After that tour we returned to the Museum. I wandered about looking at the displays for a while. You could spend most of the day reading all the information on the displays. I visited the Gift Shop and purchased an Elvis Platinum Collection with 100 of his songs, 2 CDs with copies of songs recorded at Studio B and a book titled "Live Like You were Dying".
 
I had planned on visiting the Musicians Hall of Fame and Museum since it was only a couple blocks away. It was getting late and I wanted to see the Parthenon, the only life size replica in the world of the one in Athens. This one was originally built to be a temporary structure but when they were going to tear it down the outcry was so great they slowly rebuilt it to be permanent.
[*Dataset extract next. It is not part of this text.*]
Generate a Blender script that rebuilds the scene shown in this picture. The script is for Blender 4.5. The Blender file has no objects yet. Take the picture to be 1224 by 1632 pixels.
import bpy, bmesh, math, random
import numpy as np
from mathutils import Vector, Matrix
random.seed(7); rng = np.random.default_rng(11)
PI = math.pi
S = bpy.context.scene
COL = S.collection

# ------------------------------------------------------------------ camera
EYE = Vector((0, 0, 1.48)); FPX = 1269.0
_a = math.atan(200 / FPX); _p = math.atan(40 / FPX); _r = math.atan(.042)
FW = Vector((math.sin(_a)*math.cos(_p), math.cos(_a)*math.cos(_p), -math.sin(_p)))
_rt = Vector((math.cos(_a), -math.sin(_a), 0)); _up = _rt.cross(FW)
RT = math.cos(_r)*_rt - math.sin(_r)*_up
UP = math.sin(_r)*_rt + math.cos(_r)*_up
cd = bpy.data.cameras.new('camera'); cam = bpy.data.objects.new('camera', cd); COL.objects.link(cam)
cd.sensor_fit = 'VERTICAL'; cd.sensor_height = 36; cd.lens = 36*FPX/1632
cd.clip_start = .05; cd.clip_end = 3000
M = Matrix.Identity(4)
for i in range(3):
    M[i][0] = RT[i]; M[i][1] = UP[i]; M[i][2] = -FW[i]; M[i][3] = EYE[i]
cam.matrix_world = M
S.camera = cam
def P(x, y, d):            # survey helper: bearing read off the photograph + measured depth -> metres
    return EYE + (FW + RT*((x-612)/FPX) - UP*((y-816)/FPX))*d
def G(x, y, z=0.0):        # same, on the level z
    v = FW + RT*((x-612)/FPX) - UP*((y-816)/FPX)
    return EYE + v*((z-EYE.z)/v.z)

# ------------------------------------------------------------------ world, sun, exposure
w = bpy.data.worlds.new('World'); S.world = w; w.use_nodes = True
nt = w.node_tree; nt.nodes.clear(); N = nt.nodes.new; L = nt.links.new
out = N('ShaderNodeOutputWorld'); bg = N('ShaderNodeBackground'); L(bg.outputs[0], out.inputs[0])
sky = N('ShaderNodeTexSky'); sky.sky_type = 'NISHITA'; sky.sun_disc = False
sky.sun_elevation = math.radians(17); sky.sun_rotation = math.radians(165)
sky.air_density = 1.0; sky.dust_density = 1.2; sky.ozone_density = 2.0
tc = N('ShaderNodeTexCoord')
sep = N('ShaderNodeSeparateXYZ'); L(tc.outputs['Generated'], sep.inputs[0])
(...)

I drove there on the west end of town then came back downtown and parked close to the Ryman. I walked to the riverfront to see Fort Nashborough, a smaller replica of the original settlement.
 
I walked up and down various streets, with the more populous one a on Saturday evening being Broadway with all its bars and restaurants. I stopped at the Legends Bar for some supper and some entertainment then headed to the Ryman for the Grand Old Opry. I was lucky enough to get tickets in the second row, center stage. I was sitting next to a woman from upstate New York, about an hour south of Kingston. She was on her way back from visiting her daughter in Phoenix. The day before she had been caught driving in the freezing rain through Texas. She was an accountant and was moving down to Phoenix in the spring after tax season. We had a good chat waiting for the show to start and during the commercials. Yes, there are commercials during this show. It is a radio show and all the sponsors need to get acknowledged between song sets.
 
The Grand Old Opry felt like a family affair. The pictures tell you the line-up of singers this evening. When I checked the line up on their website I only recognized 2 names, Vince Gill and Restless Heart. Once some of the singers came on I recognized some of their songs from when I was growing up even if they were hits from before I was born. The Wrights are a duet I saw on TV shortly before I left...I think. More on them in my next blog. The most amazing singer I found all evening was Patti Page. She still sings like an angel at 80 years of age. For those who don't know who she is she sang "Tennessee Waltz", "(How Much Is That) Doggie In The Window", and many more hits. I found this copy of her singing Tennessee Waltz. It's one of the songs she sang this evening and for which received a standing ovation. She definitely deserved it. Vince Gill has a superb voice and is also a comedian. He was quite entertaining.
 
When I planned my day and the things I wanted to see I knew I would be up late at the Opry so I had decided to leave after lunch. I could have left early in the morning to try and take more in. Unfortunately my health just won't allow me to take it all in.
 
I ended up loving Nashville. I would definitely come back and see and experience more of it. I am glad I decided to take my chance with the cold weather and head north.